Representative HAADF images and particle size distributions for the unsupported AuPd-PVP sol in the fresh (A to C) and after a CH4 oxidation reaction (D to F). (Credit: Graham J. Hutchings and Christopher J. Kiely)

Liquid methanol is widely used as a feedstock for other chemicals and also has considerable potential as an alternative fuel source. However, converting methane--the primary component of abundant natural gas--into methanol is currently achieved by an indirect process which requires high heat and pressure.

Now researchers have discovered a new approach that allows the direct conversion of methane to methanol utilizing molecular oxygen under much milder reaction conditions.

A collaborative team led by Graham J. Hutchings at the Cardiff Catalysis Institute, and Christopher J. Kiely at Lehigh University, have used colloidal gold-palladium (Au-Pd) nanoparticles to directly oxidize methane to methanol with high selectivity in aqueous solution at low temperatures. Their findings have been published in an article in Sciencetoday: "Aqueous Au-Pd colloids catalyze selective CH4 oxidation to CH3OH with O2 under mild conditions."

"Our work has shown that if a stable supply of methyl radicals can be established--for example, by incorporating a very small amount of hydrogen peroxide into the reaction mixture--then the selective oxidation of methane to methanol using molecular oxygen is entirely feasible," said Kiely, the Harold B. Chambers Senior Professor Materials Science and Chemical Engineering at Lehigh.

This latest discovery has been guided by Kiely's and Hutchings' longtime collaboration on developing Au-Pd nanoparticles as effective catalysts for many other reactions.

According to Kiely, the researchers were surprised to find that for this particular reaction to proceed they needed the Au-Pd nanoparticles to exist as free-floating colloids in a very weak hydrogen peroxide solution into which they injected pressurized methane and oxygen gas.

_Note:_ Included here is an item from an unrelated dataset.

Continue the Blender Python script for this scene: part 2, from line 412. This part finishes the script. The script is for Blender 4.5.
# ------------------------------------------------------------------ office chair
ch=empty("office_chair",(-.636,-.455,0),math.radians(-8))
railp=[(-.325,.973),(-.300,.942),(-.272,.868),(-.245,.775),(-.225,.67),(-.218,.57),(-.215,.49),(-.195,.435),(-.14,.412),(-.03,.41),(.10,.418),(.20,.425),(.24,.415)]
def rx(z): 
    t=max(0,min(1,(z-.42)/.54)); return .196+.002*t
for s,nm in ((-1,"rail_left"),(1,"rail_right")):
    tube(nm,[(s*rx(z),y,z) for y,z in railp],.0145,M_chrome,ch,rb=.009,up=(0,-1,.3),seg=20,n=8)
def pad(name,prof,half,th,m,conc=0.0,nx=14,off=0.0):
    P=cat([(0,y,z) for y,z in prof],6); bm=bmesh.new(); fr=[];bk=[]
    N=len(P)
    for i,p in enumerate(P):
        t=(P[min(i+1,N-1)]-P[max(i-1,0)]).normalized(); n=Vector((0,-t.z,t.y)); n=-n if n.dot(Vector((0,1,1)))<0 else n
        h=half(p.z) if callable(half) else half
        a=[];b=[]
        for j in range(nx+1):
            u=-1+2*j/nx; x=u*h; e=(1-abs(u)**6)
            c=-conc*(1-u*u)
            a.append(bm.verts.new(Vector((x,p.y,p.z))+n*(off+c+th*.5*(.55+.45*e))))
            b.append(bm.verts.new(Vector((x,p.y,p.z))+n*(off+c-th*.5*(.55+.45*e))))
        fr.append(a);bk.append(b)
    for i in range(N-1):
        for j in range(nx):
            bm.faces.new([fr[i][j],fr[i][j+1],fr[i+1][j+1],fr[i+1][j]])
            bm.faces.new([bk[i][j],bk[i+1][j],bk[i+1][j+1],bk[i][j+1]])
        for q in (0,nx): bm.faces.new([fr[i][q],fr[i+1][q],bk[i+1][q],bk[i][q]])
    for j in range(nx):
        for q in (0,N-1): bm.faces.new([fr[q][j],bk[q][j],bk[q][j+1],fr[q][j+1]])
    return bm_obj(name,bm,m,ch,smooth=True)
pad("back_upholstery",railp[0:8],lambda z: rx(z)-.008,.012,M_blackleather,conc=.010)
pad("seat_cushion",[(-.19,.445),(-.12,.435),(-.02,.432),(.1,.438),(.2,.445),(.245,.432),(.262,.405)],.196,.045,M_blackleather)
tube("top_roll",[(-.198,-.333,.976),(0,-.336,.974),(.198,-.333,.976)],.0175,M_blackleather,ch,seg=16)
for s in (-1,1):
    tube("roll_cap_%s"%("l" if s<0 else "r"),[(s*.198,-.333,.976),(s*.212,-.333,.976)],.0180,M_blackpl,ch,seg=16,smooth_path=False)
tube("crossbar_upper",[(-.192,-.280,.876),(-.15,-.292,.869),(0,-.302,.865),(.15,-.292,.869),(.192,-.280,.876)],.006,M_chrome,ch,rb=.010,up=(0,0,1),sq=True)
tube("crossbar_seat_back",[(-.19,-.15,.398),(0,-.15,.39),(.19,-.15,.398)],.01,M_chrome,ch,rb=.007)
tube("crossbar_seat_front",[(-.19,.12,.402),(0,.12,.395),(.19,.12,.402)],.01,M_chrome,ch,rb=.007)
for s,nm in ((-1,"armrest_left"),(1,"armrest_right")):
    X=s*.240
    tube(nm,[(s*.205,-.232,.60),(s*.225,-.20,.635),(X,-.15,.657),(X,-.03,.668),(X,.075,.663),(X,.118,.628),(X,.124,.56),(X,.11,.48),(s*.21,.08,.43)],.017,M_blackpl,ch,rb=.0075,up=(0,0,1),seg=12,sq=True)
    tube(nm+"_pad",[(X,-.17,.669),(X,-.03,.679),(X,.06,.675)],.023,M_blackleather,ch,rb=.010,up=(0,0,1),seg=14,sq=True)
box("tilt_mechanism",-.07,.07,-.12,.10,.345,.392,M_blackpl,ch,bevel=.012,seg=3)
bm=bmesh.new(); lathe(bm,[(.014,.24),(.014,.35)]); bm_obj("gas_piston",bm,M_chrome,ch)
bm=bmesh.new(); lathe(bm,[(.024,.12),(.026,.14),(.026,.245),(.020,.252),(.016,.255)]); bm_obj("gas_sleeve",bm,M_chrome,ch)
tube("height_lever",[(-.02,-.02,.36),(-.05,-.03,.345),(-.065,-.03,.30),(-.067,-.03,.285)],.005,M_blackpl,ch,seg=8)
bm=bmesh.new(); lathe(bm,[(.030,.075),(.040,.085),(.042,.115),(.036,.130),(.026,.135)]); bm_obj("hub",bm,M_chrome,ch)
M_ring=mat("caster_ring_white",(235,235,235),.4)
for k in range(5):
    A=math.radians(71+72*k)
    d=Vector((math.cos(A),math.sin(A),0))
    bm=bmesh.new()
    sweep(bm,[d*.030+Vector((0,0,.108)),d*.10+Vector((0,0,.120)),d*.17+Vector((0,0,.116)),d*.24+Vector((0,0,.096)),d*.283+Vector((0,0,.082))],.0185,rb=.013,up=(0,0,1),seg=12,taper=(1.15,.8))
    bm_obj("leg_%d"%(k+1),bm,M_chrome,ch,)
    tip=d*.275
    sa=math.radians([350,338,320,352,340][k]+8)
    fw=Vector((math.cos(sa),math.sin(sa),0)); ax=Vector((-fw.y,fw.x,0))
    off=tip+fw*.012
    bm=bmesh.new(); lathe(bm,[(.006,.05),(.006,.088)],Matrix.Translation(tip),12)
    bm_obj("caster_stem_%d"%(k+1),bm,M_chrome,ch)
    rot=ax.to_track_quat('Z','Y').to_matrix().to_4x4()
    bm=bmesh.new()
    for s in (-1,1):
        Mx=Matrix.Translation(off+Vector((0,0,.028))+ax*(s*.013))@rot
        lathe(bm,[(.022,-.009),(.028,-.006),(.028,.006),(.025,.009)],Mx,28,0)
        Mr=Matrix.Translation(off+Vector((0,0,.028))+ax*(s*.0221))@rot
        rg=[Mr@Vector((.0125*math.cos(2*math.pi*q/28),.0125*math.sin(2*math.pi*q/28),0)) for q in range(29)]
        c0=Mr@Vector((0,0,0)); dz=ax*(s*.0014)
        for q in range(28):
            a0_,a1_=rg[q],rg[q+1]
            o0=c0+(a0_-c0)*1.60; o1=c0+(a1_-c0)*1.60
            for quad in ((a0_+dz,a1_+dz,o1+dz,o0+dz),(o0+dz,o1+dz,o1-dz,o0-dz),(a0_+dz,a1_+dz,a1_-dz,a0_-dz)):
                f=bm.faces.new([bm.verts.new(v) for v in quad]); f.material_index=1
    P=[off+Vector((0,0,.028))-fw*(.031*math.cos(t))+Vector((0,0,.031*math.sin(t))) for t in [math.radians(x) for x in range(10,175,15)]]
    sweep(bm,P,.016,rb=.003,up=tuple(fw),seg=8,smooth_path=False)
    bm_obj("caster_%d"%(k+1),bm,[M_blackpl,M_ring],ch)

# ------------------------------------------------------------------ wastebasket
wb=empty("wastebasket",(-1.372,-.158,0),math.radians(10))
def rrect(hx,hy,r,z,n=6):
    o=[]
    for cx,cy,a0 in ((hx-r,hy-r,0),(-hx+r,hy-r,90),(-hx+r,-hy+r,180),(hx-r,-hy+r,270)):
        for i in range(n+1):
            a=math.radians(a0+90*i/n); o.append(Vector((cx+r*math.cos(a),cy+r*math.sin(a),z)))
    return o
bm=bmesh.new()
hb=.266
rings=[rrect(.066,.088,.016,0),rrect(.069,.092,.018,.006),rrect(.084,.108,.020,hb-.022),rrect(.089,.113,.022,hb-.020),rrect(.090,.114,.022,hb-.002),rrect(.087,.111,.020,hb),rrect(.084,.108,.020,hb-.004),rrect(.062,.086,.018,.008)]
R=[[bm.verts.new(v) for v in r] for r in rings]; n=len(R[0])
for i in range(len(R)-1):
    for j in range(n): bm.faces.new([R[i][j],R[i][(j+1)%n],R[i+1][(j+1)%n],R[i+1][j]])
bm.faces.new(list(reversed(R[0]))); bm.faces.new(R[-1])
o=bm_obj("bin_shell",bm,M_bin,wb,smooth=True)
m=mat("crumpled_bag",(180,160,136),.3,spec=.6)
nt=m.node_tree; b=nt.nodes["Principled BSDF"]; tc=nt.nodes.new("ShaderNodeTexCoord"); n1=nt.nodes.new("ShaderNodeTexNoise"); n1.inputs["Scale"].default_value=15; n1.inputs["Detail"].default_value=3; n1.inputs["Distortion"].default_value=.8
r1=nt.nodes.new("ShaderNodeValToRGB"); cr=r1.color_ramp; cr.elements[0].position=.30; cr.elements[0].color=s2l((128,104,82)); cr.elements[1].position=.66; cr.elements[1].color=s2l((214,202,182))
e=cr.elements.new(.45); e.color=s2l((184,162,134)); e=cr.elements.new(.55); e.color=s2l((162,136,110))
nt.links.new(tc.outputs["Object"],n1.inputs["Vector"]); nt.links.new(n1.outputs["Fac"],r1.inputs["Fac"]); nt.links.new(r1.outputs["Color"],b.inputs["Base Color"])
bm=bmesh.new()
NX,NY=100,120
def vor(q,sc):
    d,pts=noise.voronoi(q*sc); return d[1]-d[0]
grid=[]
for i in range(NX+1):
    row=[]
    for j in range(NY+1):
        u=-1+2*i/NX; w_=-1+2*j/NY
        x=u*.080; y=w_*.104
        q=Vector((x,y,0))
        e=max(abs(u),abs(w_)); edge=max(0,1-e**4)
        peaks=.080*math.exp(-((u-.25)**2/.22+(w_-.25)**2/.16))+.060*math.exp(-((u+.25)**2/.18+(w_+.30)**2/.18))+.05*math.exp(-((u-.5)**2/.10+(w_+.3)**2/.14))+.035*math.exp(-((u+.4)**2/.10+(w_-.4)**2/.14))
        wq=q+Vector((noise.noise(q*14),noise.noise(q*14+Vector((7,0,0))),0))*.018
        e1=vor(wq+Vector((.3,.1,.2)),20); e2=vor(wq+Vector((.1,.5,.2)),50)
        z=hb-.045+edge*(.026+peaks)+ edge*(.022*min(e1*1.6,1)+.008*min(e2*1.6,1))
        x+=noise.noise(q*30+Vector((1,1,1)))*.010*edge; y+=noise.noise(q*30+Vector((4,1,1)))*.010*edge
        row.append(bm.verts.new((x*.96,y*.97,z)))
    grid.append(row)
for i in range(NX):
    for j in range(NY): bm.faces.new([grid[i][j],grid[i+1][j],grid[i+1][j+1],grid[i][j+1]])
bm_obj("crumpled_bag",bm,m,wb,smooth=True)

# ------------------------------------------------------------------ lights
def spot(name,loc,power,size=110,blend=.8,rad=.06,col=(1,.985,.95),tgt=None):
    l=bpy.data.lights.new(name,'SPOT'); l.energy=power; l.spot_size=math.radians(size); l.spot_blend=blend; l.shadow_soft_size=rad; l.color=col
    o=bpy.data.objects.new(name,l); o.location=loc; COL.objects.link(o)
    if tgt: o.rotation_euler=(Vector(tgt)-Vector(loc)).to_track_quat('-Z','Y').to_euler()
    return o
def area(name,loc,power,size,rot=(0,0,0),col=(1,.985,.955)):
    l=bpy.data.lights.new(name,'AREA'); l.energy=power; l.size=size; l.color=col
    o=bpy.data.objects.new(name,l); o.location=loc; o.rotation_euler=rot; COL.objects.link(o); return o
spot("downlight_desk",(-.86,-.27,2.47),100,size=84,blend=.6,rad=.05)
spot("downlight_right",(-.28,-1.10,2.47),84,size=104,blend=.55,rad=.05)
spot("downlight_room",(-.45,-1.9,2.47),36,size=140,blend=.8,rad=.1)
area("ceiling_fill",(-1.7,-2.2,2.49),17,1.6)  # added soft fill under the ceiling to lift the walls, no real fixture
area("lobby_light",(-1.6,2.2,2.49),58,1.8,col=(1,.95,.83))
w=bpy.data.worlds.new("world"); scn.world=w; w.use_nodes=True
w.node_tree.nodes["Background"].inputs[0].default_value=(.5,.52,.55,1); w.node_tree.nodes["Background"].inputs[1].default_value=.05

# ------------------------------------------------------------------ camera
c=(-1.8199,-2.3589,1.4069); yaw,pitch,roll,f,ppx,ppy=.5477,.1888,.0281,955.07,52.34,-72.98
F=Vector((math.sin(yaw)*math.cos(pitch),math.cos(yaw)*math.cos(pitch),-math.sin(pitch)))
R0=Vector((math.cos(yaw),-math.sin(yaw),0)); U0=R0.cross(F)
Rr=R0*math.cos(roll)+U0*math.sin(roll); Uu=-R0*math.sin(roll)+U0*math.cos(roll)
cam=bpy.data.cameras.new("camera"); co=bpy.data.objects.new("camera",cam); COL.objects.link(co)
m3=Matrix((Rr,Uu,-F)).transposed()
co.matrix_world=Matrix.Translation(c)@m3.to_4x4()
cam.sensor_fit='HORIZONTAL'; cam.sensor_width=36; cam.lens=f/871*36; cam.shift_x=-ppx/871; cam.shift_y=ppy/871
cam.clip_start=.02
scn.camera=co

"Usually when we use Au-Pd nanoparticles as catalysts they are nearly always dispersed on high surface area oxide supports such as titania," said Kiely. "In this case however, the presence of the ceramic support turned out to be highly detrimental."

In the chemical industry methane is currently indirectly converted to methanol via the production of synthesis gas (CO + H2) at high temperatures and pressures, which is an expensive and energy intensive process. The most promising candidate processes discovered to date for the direct conversion of methane to methanol have tended to be complex, inefficient, and often require very high temperatures and aggressive reaction environments.

"The new simplified approach we have demonstrated brings us a step closer to making the direct conversion of methane to methanol a practically viable proposition," said Kiely.